Dans Fire Keepers, second film projeté de Younès Ben Slimane dans une salle plongée dans le noir, c’est l’image elle-même, à travers sa basse qualité et l’accentuation volontaire de sa pixellisation, qui empêche une représentation nette. Rassemblant des photos et vidéos des manifestations des dix ans de la révolution tunisienne, glanées sur Internet, le vidéaste met en avant l’élément du feu, métaphore de la résistance. « Grillée » par les pixels, l’image s’unit à la flamme et à sa symbolique.

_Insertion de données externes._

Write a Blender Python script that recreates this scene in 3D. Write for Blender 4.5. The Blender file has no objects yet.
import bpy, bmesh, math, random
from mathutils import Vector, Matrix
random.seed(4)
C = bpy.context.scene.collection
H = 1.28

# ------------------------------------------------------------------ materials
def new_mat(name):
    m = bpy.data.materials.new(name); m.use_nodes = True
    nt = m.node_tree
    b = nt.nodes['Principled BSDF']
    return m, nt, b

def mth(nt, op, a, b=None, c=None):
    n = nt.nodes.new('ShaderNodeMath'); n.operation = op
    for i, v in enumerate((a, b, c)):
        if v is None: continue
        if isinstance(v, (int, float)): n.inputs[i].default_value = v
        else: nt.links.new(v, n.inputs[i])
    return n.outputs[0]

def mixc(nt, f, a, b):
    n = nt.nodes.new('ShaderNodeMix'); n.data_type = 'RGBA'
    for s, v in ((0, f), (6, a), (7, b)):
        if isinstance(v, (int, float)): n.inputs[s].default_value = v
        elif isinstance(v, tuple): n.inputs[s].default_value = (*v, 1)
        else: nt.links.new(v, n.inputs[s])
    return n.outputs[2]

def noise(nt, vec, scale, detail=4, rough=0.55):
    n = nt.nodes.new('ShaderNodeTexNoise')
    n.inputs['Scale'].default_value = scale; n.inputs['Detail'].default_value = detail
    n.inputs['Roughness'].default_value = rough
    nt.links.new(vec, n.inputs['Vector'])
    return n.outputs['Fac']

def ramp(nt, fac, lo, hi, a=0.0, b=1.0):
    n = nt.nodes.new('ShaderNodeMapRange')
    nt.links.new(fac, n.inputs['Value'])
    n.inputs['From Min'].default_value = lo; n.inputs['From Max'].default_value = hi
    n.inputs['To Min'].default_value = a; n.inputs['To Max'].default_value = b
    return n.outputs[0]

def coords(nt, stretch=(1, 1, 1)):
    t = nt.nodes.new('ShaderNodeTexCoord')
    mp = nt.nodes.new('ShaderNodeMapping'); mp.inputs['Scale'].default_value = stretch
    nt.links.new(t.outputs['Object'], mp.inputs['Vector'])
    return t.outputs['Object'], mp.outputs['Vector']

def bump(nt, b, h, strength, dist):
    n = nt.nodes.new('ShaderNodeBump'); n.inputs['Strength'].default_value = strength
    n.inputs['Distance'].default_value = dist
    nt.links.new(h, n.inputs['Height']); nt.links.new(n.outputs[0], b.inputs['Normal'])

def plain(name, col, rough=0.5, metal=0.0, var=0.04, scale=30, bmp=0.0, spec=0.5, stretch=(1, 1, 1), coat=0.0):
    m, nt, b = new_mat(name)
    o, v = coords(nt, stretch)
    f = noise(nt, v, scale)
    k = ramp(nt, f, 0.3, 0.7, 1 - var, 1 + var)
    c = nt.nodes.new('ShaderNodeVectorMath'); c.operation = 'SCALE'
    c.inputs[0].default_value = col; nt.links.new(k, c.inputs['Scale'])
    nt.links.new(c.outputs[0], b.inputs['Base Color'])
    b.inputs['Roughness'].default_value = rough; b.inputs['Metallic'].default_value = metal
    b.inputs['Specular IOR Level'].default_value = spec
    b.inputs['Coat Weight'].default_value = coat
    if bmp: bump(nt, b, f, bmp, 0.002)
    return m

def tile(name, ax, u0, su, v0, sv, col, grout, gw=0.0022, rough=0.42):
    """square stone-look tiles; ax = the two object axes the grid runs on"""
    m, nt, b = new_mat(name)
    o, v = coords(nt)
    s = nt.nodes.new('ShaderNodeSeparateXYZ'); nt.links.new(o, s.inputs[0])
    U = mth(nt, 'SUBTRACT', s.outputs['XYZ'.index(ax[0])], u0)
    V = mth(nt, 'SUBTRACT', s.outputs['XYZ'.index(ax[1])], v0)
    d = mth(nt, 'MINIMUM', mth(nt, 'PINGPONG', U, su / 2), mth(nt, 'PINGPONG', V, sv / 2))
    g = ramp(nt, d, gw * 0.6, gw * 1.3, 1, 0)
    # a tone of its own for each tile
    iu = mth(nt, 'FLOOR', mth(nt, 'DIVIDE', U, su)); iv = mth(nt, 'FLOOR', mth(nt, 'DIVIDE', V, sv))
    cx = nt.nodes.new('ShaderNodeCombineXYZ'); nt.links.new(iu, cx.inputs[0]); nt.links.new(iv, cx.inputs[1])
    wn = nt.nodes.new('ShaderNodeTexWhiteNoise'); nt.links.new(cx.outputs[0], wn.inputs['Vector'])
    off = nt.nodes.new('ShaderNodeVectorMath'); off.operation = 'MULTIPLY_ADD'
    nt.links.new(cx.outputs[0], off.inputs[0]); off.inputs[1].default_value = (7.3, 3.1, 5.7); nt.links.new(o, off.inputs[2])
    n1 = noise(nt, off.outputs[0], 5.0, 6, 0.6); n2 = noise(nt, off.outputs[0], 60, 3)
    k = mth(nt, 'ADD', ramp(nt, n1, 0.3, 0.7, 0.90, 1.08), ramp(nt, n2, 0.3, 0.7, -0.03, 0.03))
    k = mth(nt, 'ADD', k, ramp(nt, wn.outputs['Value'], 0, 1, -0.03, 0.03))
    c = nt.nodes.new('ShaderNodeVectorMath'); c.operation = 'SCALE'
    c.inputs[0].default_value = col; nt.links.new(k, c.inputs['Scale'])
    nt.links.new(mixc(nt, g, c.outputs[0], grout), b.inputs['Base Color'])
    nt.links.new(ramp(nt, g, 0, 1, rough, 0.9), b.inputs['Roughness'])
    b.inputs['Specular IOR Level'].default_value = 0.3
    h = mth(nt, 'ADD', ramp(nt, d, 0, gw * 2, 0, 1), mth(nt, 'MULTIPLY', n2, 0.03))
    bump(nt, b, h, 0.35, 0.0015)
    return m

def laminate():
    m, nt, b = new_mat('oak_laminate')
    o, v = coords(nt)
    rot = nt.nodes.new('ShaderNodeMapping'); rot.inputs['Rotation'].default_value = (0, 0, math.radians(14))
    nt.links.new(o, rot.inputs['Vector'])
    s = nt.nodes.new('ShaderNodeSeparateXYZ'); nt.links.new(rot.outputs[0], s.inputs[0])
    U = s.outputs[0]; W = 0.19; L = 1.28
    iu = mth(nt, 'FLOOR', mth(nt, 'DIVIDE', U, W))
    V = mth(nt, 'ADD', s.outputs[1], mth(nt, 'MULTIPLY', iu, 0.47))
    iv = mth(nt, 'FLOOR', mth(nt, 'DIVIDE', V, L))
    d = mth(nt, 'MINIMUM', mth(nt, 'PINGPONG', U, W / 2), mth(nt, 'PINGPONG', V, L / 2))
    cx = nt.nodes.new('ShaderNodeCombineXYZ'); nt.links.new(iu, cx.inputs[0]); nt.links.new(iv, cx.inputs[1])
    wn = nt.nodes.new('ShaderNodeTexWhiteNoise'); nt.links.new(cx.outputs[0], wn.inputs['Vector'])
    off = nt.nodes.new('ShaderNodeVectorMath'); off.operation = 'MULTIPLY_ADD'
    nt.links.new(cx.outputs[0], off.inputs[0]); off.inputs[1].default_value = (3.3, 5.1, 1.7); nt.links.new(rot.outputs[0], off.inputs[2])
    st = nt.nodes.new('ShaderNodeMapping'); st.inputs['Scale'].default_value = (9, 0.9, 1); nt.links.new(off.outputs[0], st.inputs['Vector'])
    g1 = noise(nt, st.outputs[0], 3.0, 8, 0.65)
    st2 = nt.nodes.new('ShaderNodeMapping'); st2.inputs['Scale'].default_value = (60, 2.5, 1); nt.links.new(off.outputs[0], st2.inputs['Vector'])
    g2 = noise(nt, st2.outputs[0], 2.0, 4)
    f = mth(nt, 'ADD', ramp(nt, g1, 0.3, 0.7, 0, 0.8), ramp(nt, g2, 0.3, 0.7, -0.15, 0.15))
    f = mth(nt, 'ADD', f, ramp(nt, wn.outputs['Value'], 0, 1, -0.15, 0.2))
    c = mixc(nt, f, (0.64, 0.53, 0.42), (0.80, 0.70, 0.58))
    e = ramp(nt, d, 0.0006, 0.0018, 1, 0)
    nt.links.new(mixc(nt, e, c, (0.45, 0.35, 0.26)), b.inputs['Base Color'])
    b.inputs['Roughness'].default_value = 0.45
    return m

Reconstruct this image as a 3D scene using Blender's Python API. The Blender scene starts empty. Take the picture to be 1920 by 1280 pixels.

Dans une démarche plus radicale encore, l’artiste pluridisciplinaire Ismaïl Bahri place une feuille de papier blanc devant l’objectif de sa caméra alors qu’il capture le cortège funéraire du député Mohamed Brahmi à Tunis en 2013. On ne perçoit ainsi, dans Film à blanc, que les bords de la vidéo. Par ce dispositif, le vidéaste interroge la fonction mimétique de l’image, mais aussi sa capacité à contrôler le narratif qu’elle véhicule, à fabriquer un récit.
L’exposition invite ainsi à se réapproprier sa perception et, à travers une lecture active des éléments visuels déployés, à se rendre soi-même agent·e de l’histoire et de la construction de sa mémoire.